My own city - Leicester - was in the early C20 a city of skilled workers and small masters in the boot and shoe and hosiery (socks!) and engineering trades. This was also a period when adult education flourished in the city. About 17% of adult workers were in some form of education, much of it non-vocational. My own organisation - the Workers Education Association (non-vocational adult ed. for workers)- had a flourishing branch (founded in 1908) and there were Adult Schools in many communities. I think that some independence in work (or retirement!) is an important condition for adult education, and that includes the worker having time enough to teach or model for the young apprentice worker or artist. I too believe real creativity is threatened today in very many ways.
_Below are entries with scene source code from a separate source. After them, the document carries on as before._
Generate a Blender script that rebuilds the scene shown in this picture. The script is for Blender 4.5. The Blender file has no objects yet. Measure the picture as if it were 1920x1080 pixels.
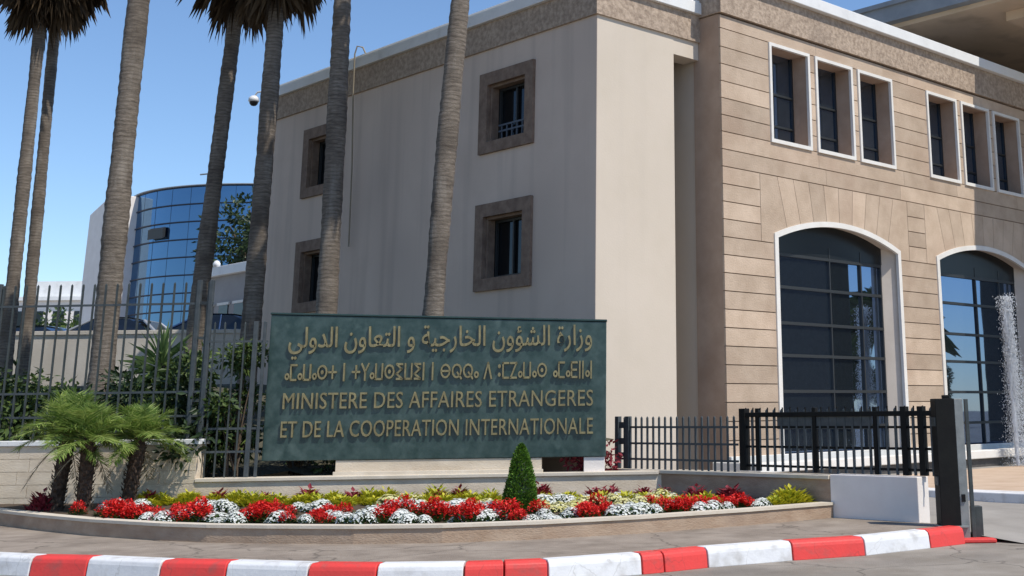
import bpy, bmesh, math, random
from mathutils import Vector, Matrix, Euler
from math import sin, cos, pi, radians, sqrt, atan2
S = bpy.context.scene
C = S.collection
random.seed(7)

# ------------------------------------------------------------------ camera, sky, sun, exposure
CAM = Vector((0, 0, 1.6))
F, CX, CY = 2332.7, 1291.94, 198.58
yaw, pitch, roll = radians(43.7071), radians(13.7792), radians(-0.6913)
fw = Vector((cos(pitch)*cos(yaw), cos(pitch)*sin(yaw), sin(pitch)))
r0 = Vector((sin(yaw), -cos(yaw), 0)); u0 = r0.cross(fw)
rt = cos(roll)*r0 + sin(roll)*u0
up = -sin(roll)*r0 + cos(roll)*u0
cd = bpy.data.cameras.new('camera'); cam = bpy.data.objects.new('camera', cd); C.objects.link(cam)
cam.matrix_world = Matrix(((rt.x, up.x, -fw.x, 0), (rt.y, up.y, -fw.y, 0), (rt.z, up.z, -fw.z, 1.6), (0, 0, 0, 1)))
cd.sensor_width = 36; cd.lens = F/1920*36
cd.shift_x = -(CX-960)/1920; cd.shift_y = (CY-540)/1920
cd.clip_start = .1; cd.clip_end = 3000
S.camera = cam

SUN = Vector((0.085, -0.53, 0.84)).normalized()
w = bpy.data.worlds.new('World'); S.world = w; w.use_nodes = True
nt = w.node_tree; nt.nodes.clear()
sk = nt.nodes.new('ShaderNodeTexSky'); sk.sky_type = 'NISHITA'; sk.sun_disc = False
sk.sun_elevation = math.asin(SUN.z); sk.sun_rotation = atan2(SUN.x, SUN.y)
sk.air_density = 1.0; sk.dust_density = 0.0; sk.ozone_density = 6.0; sk.altitude = 50
bg = nt.nodes.new('ShaderNodeBackground'); bg.inputs[1].default_value = 0.135
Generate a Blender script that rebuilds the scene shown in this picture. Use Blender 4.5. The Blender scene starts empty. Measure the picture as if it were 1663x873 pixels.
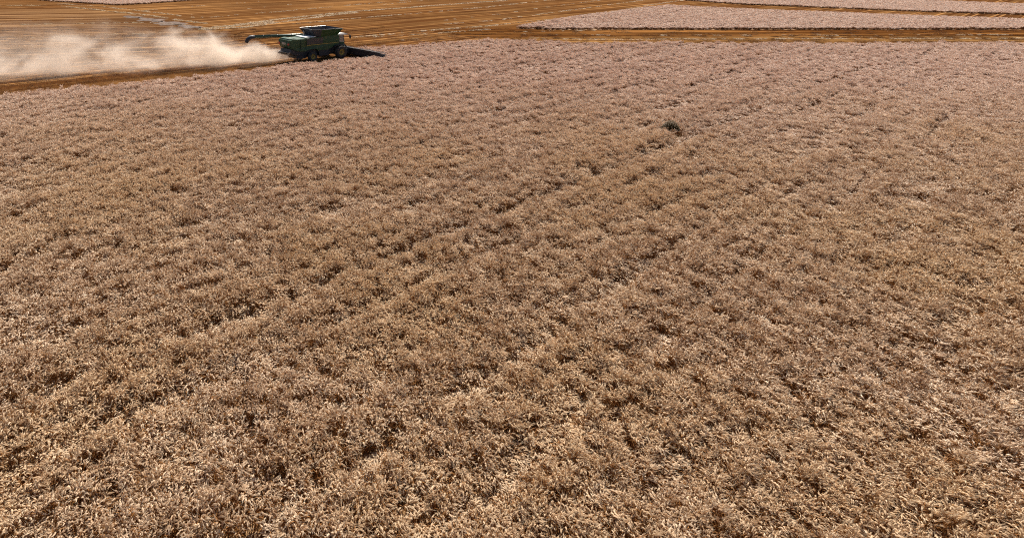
import bpy, bmesh, math, random
import numpy as np
from mathutils import Vector, Matrix
R = math.radians
random.seed(5); rng = np.random.default_rng(11)
S = bpy.context.scene
COL = S.collection
# ------------------------------------------------------------------ camera
W0, H0, F, PX, PY = 1663.0, 873.0, 900.0, 600.0, 222.0
CAMH = 11.5
PITCH = math.atan((PY + 61.0) / F)
cd = bpy.data.cameras.new('camera'); cam = bpy.data.objects.new('camera', cd); COL.objects.link(cam)
cam.location = (0, 0, CAMH); cam.rotation_euler = (math.pi/2 - PITCH, 0, 0)
cd.sensor_width = 36; cd.lens = F / W0 * 36
cd.shift_x = (W0/2 - PX) / W0; cd.shift_y = (PY - H0/2) / W0
cd.clip_start = 0.1; cd.clip_end = 6000
S.camera = cam
# ------------------------------------------------------------------ light
SUN_AZ, SUN_EL = 14.0, 50.0
wd = bpy.data.worlds.new('World'); S.world = wd; wd.use_nodes = True
nt = wd.node_tree; bg = nt.nodes['Background']
sky = nt.nodes.new('ShaderNodeTexSky'); sky.sky_type = 'NISHITA'; sky.sun_disc = False
sky.sun_elevation = R(SUN_EL); sky.sun_rotation = R(SUN_AZ); sky.dust_density = 1.5
nt.links.new(sky.outputs[0], bg.inputs[0]); bg.inputs[1].default_value = 0.05
sl = bpy.data.lights.new('sun', 'SUN'); sl.energy = 5.0; sl.angle = R(0.5); sl.color = (1.0, 0.93, 0.83)
so = bpy.data.objects.new('sun', sl); COL.objects.link(so)
sd = Vector((math.sin(R(SUN_AZ))*math.cos(R(SUN_EL)), math.cos(R(SUN_AZ))*math.cos(R(SUN_EL)), math.sin(R(SUN_EL))))
so.rotation_euler = sd.to_track_quat('Z', 'Y').to_euler(); so.location = (0, 60, 80)
S.view_settings.view_transform = 'Standard'; S.view_settings.look = 'None'
S.view_settings.exposure = 0.95; S.view_settings.gamma = 1; S.view_settings.use_curve_mapping = False
S.cycles.use_denoising = False; S.cycles.filter_width = 1.1
S.cycles.max_bounces = 8; S.cycles.diffuse_bounces = 4; S.cycles.volume_bounces = 3; S.cycles.transmission_bounces = 4
S.cycles.volume_step_rate = 0.12; S.cycles.volume_max_steps = 512

# ------------------------------------------------------------------ survey: photo point -> ground
def ground(px, py, z=0.0):
    dx = (px - PX) / F; dy = (PY - py) / F
    d = np.array([dx, math.cos(PITCH) + dy*math.sin(PITCH), -math.sin(PITCH) + dy*math.cos(PITCH)])
    t = (z - CAMH) / d[2]
    return np.array([d[0]*t, d[1]*t])
def gpoly(pts, z=0.0): return np.array([ground(x, y, z) for x, y in pts])
def inside(P, poly):
    x, y = P[:, 0], P[:, 1]; r = np.zeros(len(P), bool)
    n = len(poly); j = n - 1
    for i in range(n):
        xi, yi = poly[i]; xj, yj = poly[j]
        c = ((yi > y) != (yj > y))
        with np.errstate(divide='ignore', invalid='ignore'):
            r ^= c & (x < (xj - xi)*(y - yi)/(yj - yi + 1e-12) + xi)
        j = i
    return r
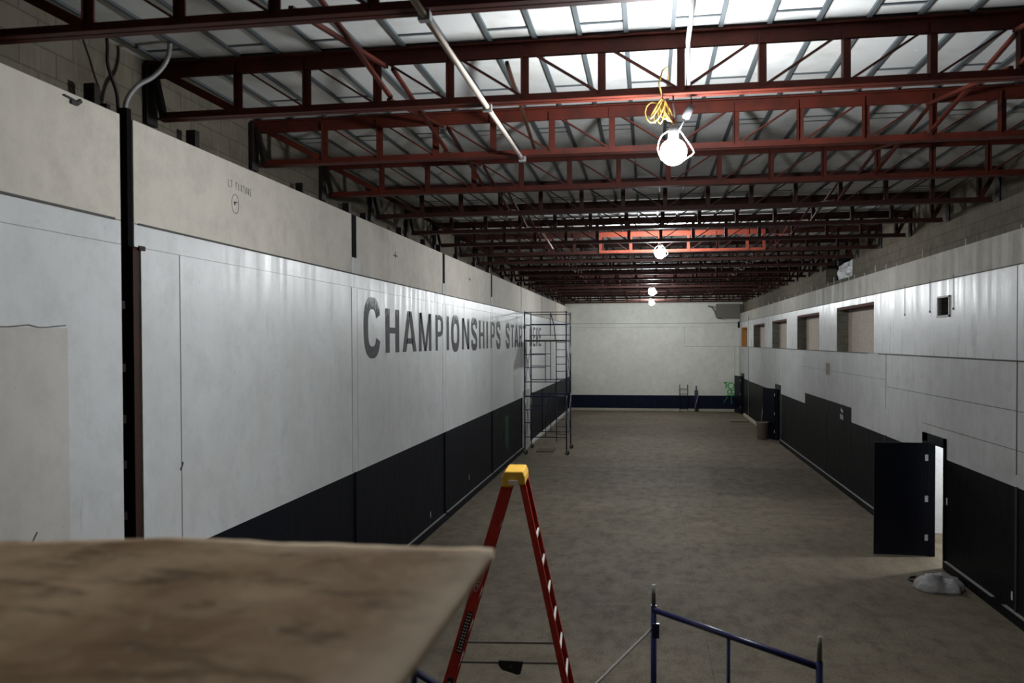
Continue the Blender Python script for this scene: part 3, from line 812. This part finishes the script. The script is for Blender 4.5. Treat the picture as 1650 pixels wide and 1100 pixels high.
# ================================================================== LETTERING
def LW(a, b, t): return (XL + t, a, b)
def rr_path(cx, cy, hw, hh, r, a0, a1, n=40):
    out = []
    for i in range(n + 1):
        t = math.radians(a0 + (a1 - a0) * i / n)
        c_, s_ = math.cos(t), math.sin(t)
        e = 0.75
        out.append((cx + hw * math.copysign(abs(c_) ** e, c_), cy + hh * math.copysign(abs(s_) ** e, s_)))
    return out
def glyph(ch, y0, y1, z0, z1):
    g = MB(); w, h = y1 - y0, z1 - z0; T = 0.27 * min(w, .85); TH = .135 * h
    if ch == 'I': T = w
    t0, t1 = 0.0, 0.0025 if ch != 'x' else 0
    off = 0.0045
    fn = lambda a, b, t: (XL + off + t, y0 + a, z0 + b)
    P = lambda poly: g.prism(poly, fn, 0, .0015)
    R = lambda a, b, c_, d: P([(a, c_), (b, c_), (b, d), (a, d)])
    if ch == 'H': R(0, T, 0, h); R(w - T, w, 0, h); R(T, w - T, h * .44, h * .44 + TH)
    elif ch == 'I': R(0, w, 0, h)
    elif ch == 'T': R(0, w, h - TH, h); R(w / 2 - T / 2, w / 2 + T / 2, 0, h - TH)
    elif ch == 'E': R(0, T, 0, h); R(T, w, 0, TH); R(T, w, h - TH, h); R(T, w * .88, h * .45, h * .45 + TH)
    elif ch == 'A':
        P([(0, 0), (T, 0), (w / 2 + T * .25, h), (w / 2 - T * .55, h)]); P([(w - T, 0), (w, 0), (w / 2 + T * .55, h), (w / 2 - T * .25, h)])
        P([(w * .25, h * .2), (w * .75, h * .2), (w * .70, h * .2 + TH), (w * .3, h * .2 + TH)])
    elif ch == 'M':
        s = T * .78
        R(0, s, 0, h); R(w - s, w, 0, h)
        P([(s * .2, h), (w / 2 - s * .45, 0), (w / 2 + s * .35, 0), (s * 1.1, h)]); P([(w - s * 1.1, h), (w / 2 - s * .35, 0), (w / 2 + s * .45, 0), (w - s * .2, h)])
    elif ch == 'N':
        s = T * .9
        R(0, s, 0, h); R(w - s, w, 0, h); P([(s * .1, h), (w - s * 1.1, 0), (w - s * .1, 0), (s * 1.1, h)])
    elif ch in 'PR':
        R(0, T, 0, h)
        g.ribbon([(T, h - TH / 2), (w * .62, h - TH / 2), (w * .80, h * .88), (w - T / 2, h * .80), (w - T / 2, h * .62), (w * .8, h * .52), (w * .62, h * .46), (T, h * .46)], [TH, TH, TH * 1.2, T * .95, T * .95, TH * 1.2, TH, TH], fn, 0, .0015)
        if ch == 'R': P([(w * .45, h * .42), (w * .72, h * .46), (w, 0), (w - T, 0)])
    elif ch == 'O':
        g.ribbon(rr_path(w / 2, h / 2, w / 2 - T / 2, h / 2 - TH / 2, 0, 90, 450), T * .9, fn, 0, .0015)
    elif ch == 'C':
        g.ribbon(rr_path(w / 2, h / 2, w / 2 - T / 2, h / 2 - TH / 2, 0, 22, 338), T * .85, fn, 0, .0015)
    elif ch == 'S':
        a = T / 2; c_ = TH / 2
        pts = [(w - a, h * .70), (w - a * 1.0, h * .82), (w * .72, h - c_), (w * .5, h - c_ * .9), (w * .28, h - c_), (a, h * .84), (a, h * .70), (w * .25, h * .58), (w * .5, h * .50), (w * .75, h * .42), (w - a, h * .30), (w - a, h * .16), (w * .72, c_), (w * .5, c_ * .9), (w * .28, c_), (a, h * .18), (a, h * .30)]
        g.ribbon(pts, T * .85, fn, 0, .0015)
    return g
def word(s, spans, label, z0=3.82, z1=4.59):
    t_ = thing('painted_word', label, 'lettering', (0, 0, 0), 0, 'words of the slogan on the left wall')
    for ch, (a, b) in zip(s, spans):
        big = ch == 'C' or (s == 'START' and a == spans[0][0])
        glyph(ch, a, b, z0 - (.05 if ch == 'C' else 0), z1 + (.12 if ch == 'C' else 0)).build('letter', M['letter'], t_)
word('CHAMPIONSHIPS', [(12.85, 13.72), (14.0, 14.79), (15.02, 15.95), (16.15, 17.1), (17.47, 18.13), (18.47, 18.68), (18.92, 19.77), (20.07, 20.89), (21.14, 21.91), (22.17, 22.91), (23.22, 23.45), (23.86, 24.5), (24.75, 25.51)],
     'large worn charcoal word CHAMPIONSHIPS painted on the left wall')
word('START', [(26.49, 27.25), (27.45, 28.15), (28.32, 29.1), (29.3, 30.05), (30.25, 30.95)], 'charcoal word START painted left of the scaffold tower')
word('HERE', [(31.95, 32.65), (32.98, 33.65), (33.88, 34.6), (34.85, 35.5)], 'charcoal word HERE seen through the scaffold tower')

# hand writing: LT FIXTURE and the circled mark
fnw = lambda a, b, t: (XL + t, a, b)
hw = thing('marker_note', 'handwritten LT FIXTURE note above a circled dot on the cream panel', 'writing')
ST = {'L': [[(0, 1), (0, 0), (.7, 0)]], 'T': [[(0, 1), (.8, 1)], [(.4, 1), (.4, 0)]], 'F': [[(.7, 1), (0, 1), (0, 0)], [(0, .55), (.5, .55)]], 'I': [[(.2, 1), (.2, 0)]],
      'X': [[(0, 1), (.7, 0)], [(.7, 1), (0, 0)]], 'U': [[(0, 1), (0, .1), (.35, 0), (.6, .15), (.6, 1)]], 'R': [[(0, 0), (0, 1), (.6, .85), (.5, .5), (0, .5)], [(.2, .5), (.7, 0)]],
      'E': [[(.6, 1), (0, 1), (0, 0), (.6, 0)], [(0, .5), (.45, .5)]]}
yy, zz = 8.50, 5.70
for ch in 'LT FIXTURE':
    if ch == ' ': yy += .06; continue
    g_ = MB()
    for st in ST[ch]: g_.ribbon([(yy + p * .044 + random.uniform(-.003, .003), zz + q * .075 + random.uniform(-.004, .004)) for p, q in st], .006, fnw, 0, .002)
    g_.build('written_letter', M['ink'], hw)
    yy += .056; zz -= .003
MB().ribbon([(8.655 + .08 * math.cos(t_ * PI / 12), 5.53 + .105 * math.sin(t_ * PI / 12)) for t_ in range(25)], .006, fnw, 0, .002).build('circle', M['ink'], hw)
MB().ribbon([(8.64, 5.555), (8.64, 5.515)], .03, fnw, 0, .003).ribbon([(8.65, 5.55), (8.70, 5.55)], .012, fnw, 0, .003).build('dot', M['ink'], hw)
for yv, zv, w in ((14.6, 5.56, 'left of the second vertical gap'), (21.0, 5.60, 'between the second and third vertical gaps')):
    q = MB(); q.ribbon([(yv - .12, zv), (yv + .12, zv)], .02, fnw, 0, .003); q.ribbon([(yv, zv - .05), (yv, zv + .07)], .03, fnw, 0, .003)
    o = q.build('marker_cross', M['ink']); tag(o, 'small dark mark on the cream panel, ' + w, 'mark')
q = MB()
q.ribbon([(5.98, 6.0 - .10), (6.05, 5.90), (6.1, 5.94)], .03, fnw, 0, .02); q.ribbon([(5.9, 5.93), (6.03, 5.92)], .012, fnw, 0, .02)
o = q.build('torn_tape', M['ink']); tag(o, 'dark torn scrap at the top edge of the nearest left panel', 'scrap')
q = MB(); q.ribbon([(5.45, 2.50), (5.5, 2.53), (5.56, 2.60)], .012, fnw, 0.003, .006)
o = q.build('scuff_mark', M['ink']); tag(o, 'dark scuff low on the left wall just above the brown sheet', 'mark')
q = MB(); q.ribbon([(7.50, 2.77), (7.53, 2.80), (7.55, 2.84)], .02, fnw, 0.0, .004)
o = q.build('scuff_mark', M['ink']); tag(o, 'tiny dark scuff on the seam right of the wall recess', 'mark')

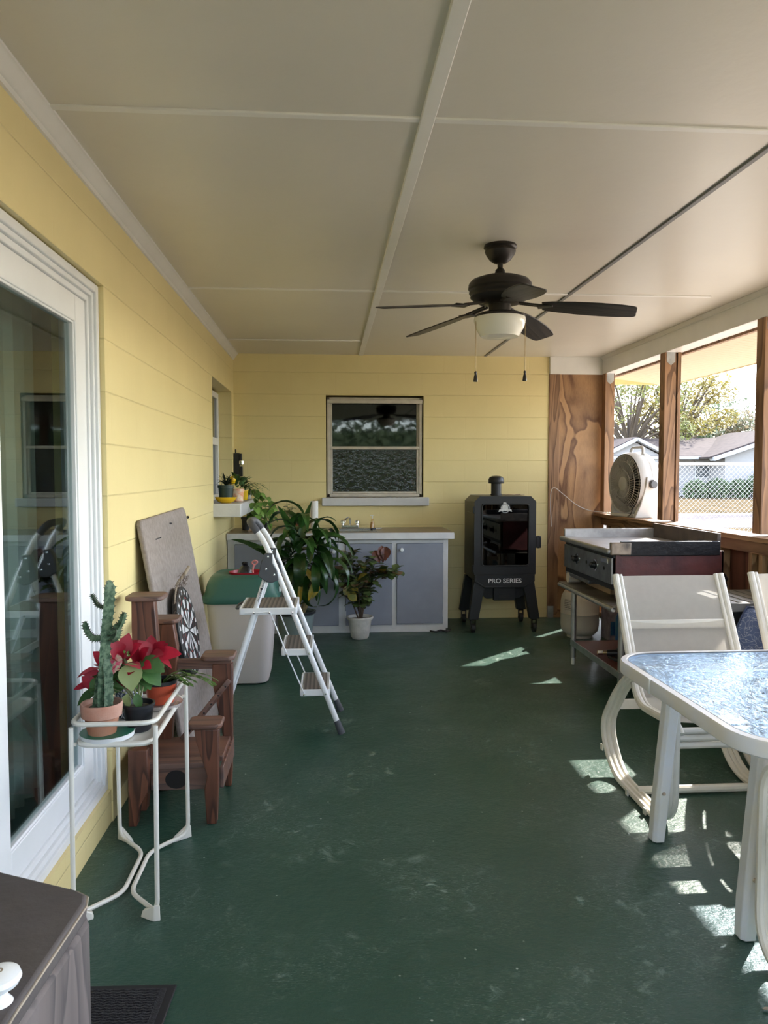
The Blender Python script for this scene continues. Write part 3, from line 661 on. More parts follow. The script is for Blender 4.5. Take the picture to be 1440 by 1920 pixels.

There are later re-written or reframed versions of 'Really Useful Knowledge' which do address some of the questions above. I don't know if you will be able to get hold of them, but here are the references:

1988. '"Really Useful Knowledge" 179O-185O: Memories of Education in the 198Os' in Tom Lovett (ed.), Radical Approaches to Adult Education: A Reader, Routledge and Kegan Paul, pp. 3 - 34.
1992 'Radical Traditions? Radical Education and The New Right' in Ali Rattansi and David Reeder (eds.), Radicalism in Education: Essays on the Politics, Theory and History of Educational Reform, Lawrence and Wishart. (Essays in Honour of Professor Brian Simon).
In application to Cultural Studies:
1997 ‘Teaching Without Guarantees: Cultural Studies, Pedagogy and Identity’ in D. Epstein and J. Canaan (eds), A Question of Discipline: Teaching Cultural Studies Westview Press .
For a slightly fuller account of the history of edcuation in the period of RUK and the argument about proletarianisation:
1976. 'Notes on the Schooling of the English Working Class' in Roger Dale, Geoff Esland and Madeleine McDonald (eds)., Schooling and Capitalism, Routledge and Kegan Paul/Open University Press, pp. 44 - 54.

Looking forward to talking. These are such good questions!